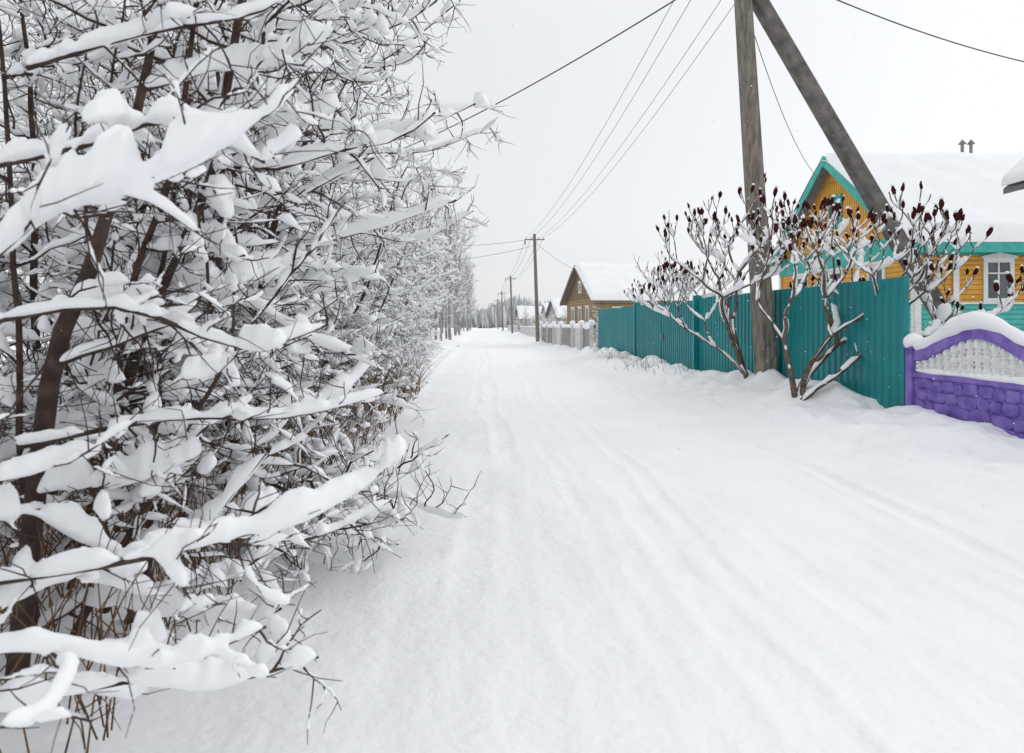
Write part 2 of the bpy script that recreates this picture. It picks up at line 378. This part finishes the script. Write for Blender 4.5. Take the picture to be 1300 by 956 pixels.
# ------------------------------------------------------------ sumac trees
def sumac(name,base,stems,depth,seed,up=.035,tilt=(.5,.95),pc=.8):
    random.seed(seed)
    br=[];tips=[]
    def go(p,d,L,r,lev):
        n=8; pts=[p]; st=L/(n-1)
        for i in range(1,n):
            d=nrm((d[0]+random.gauss(0,.12),d[1]+random.gauss(0,.12),d[2]+random.gauss(0,.08)+up*lev*.8))
            p=(p[0]+d[0]*st,p[1]+d[1]*st,p[2]+d[2]*st); pts.append(p)
        r1=max(r*.74,.010); br.append((pts,r,r1))
        if lev>=depth or (lev>=depth-1 and random.random()<.25): tips.append((p,d)); return
        k=2 if random.random()<.72 else 3
        a0=random.random()*2*pi
        for j in range(k):
            a=a0+j*2*pi/k+random.gauss(0,.3); tl=random.uniform(*tilt)
            u=nrm((math.cos(a),math.sin(a)*.7,0.05))
            go(p,nrm((d[0]+u[0]*tl,d[1]+u[1]*tl,d[2]*.8+.05)),L*random.uniform(.60,.84),r1*.9,lev+1)
    for d,L,r in stems: go((base[0]+random.gauss(0,.06),base[1]+random.gauss(0,.06),gz(*base)-.15),nrm(d),L,r,0)
    mb=MB()
    P=np.array([b[0] for b in br],float); tt=np.linspace(0,1,8)[None]
    R=np.array([[b[1]] for b in br])*(1-tt)+np.array([[b[2]] for b in br])*tt
    tubes(mb,P,R,7,0); snow(mb,P,R,.036,8,1,f=2,cover=1.0)
    snow(mb,P,R,.032,8,1,f=2,cover=.75)
    off=P+np.array([-.35,-.8,.3])*R[...,None]*.55
    g=np.clip((np.random.rand(*R.shape)-.35)*2,0,1); tubes(mb,off,R*.68*g+.001,6,1)
    for p,d in tips:
        if random.random()<pc:
            L=random.uniform(.11,.19); w=L*random.uniform(.16,.22)
            dd=nrm((d[0]*.5+random.gauss(0,.12),d[1]*.5+random.gauss(0,.12),1))
            v=ICO.copy(); zz=v[:,2]; prof=np.where(zz>0,1-.45*zz,1)
            v=v*np.stack([w*prof,w*prof,np.full(len(v),L*.5)],-1)
            v+=np.random.normal(0,.006,v.shape); v[:,2]+=L*.4
            v[:,0]+=v[:,2]*dd[0]; v[:,1]+=v[:,2]*dd[1]
            mb.add(v+np.array(p),ICOF,2)
            if random.random()<.8:
                s=w*1.0; v2=ICO1*[s,s,s*.8]+np.array(p)+[dd[0]*L*.9,dd[1]*L*.9,L*.84]; mb.add(v2,ICO1F,1)
    return mb.build(name,[BARK2,SNOW,CONE],True)
sumac('sumac_tree',(5.55,11.9),[((-.22,.1,1),1.15,.055),((.75,.1,.8),1.4,.07),((.45,.5,1),1.35,.05),((.95,.2,.9),1.35,.05)],5,11)
sumac('sumac_tree',(5.95,15.2),[((-.40,.0,1),1.45,.06),((-.15,.1,1),1.45,.055),((-.6,.3,.9),1.1,.045)],5,5)
sumac('sumac_tree',(8.2,27.5),[((-.4,.0,1),1.4,.05),((.3,.1,1),1.5,.055),((-.1,-.4,1),1.3,.045)],5,23,pc=.5)
sumac('sumac_tree',(8.1,14.3),[((-.1,.0,1),1.0,.05),((.3,.1,1),1.05,.055)],4,31)
random.seed(99)
for x,yy,s,r in [(8.6,11.6,.27,0),(9.8,12.2,.26,2),(8.0,10.0,.2,1),(10.6,16,.33,3)]:
    inst(sc,x,yy,s,r,BC,1,'garden_shrub')

# ------------------------------------------------------------ distant trees
def tree(name,h,seed):
    random.seed(seed)
    p=Plant(N=(12,7,4,3),L=(h,h*.27,1.3,.6),spacing=(h*.020,.30,.36),r=(.11,.03,.018,.013),wig=(.04,.12,.16,.2),angle=(30,60),tmin=.18,droop=-.02)
    p.branch((0,0,0),(0,0,1),h,0,.13)
    return build_plant(p,name,[BARK_HAZE,SNOW],snowS=(.0,.045,.03,.0),sides=(6,4,3,3),ks=(5,5,4,4),fs=(1,1,1,1))  # pale bark carries the painted haze of the distance
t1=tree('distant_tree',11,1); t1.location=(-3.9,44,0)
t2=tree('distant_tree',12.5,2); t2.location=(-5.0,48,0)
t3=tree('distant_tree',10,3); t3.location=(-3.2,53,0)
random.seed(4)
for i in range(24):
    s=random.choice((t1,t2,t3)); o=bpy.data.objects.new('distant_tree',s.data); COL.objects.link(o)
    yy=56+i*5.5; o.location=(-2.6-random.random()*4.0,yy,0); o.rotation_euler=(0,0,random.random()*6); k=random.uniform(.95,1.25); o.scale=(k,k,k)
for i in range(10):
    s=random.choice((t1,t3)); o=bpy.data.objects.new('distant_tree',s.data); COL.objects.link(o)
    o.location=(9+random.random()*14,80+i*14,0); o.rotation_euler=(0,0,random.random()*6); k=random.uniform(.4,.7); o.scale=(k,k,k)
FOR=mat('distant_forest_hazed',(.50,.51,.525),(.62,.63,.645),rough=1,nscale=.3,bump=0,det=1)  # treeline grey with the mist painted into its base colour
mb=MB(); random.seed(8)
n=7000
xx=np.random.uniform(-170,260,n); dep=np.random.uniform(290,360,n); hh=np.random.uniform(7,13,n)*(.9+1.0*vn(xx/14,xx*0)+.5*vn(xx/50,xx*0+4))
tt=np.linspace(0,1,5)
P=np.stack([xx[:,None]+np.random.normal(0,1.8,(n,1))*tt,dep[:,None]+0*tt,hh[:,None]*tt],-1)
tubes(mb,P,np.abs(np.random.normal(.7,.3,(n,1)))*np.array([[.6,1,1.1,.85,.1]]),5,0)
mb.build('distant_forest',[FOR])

# ------------------------------------------------------------ teal fence
def corrugated(name,pts,z0,z1,pitch,matl,parent):
    V=[]; (x0,y0),(x1,y1)=pts; L=math.hypot(x1-x0,y1-y0); ux,uy=(x1-x0)/L,(y1-y0)/L; nx_,ny_=-uy,ux
    if nx_>0: nx_,ny_=-nx_,-ny_
    d=.024; prof=[(0,0),(.42,0),(.52,d),(.90,d)]
    c=[]; k=0
    while k*pitch<L:
        for a,b in prof:
            q=(k+a)*pitch
            if q<=L: c.append((q,b))
        k+=1
    for q,b in c:
        wob=.004*math.sin(q*3.1)+(.006 if int(q/1.14)%2 else 0)
        dz=.012*math.sin(int(q/1.14)*2.3)
        for z in (z0,z1+dz): V.append((x0+ux*q+nx_*(b+wob),y0+uy*q+ny_*(b+wob),z))
    F=[[2*i,2*i+2,2*i+3,2*i+1] for i in range(len(c)-1)]
    o=pyobj(name,V,F,matl,parent); m=o.modifiers.new('thick','SOLIDIFY'); m.thickness=.003
    return o
fe=empty('teal_metal_fence')
A=(fence_x(10.7),10.7);B=(fence_x(19.3),19.3)
corrugated('sheet_panel',(A,B),.1,2.34,.19,TEAL,fe)
C=(fence_x(25.5),25.5);Dd=(fence_x(32.1),32.1)
corrugated('sheet_panel_far',(C,Dd),.1,2.30,.19,TEAL,fe)
boxes('end_post',[(A[0]-.01,A[0]+.07,A[1]-.085,A[1]-.005,.1,2.36)],[TEAL],fe)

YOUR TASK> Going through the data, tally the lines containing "array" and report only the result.

RESULT FOR THIS EXERCISE> 6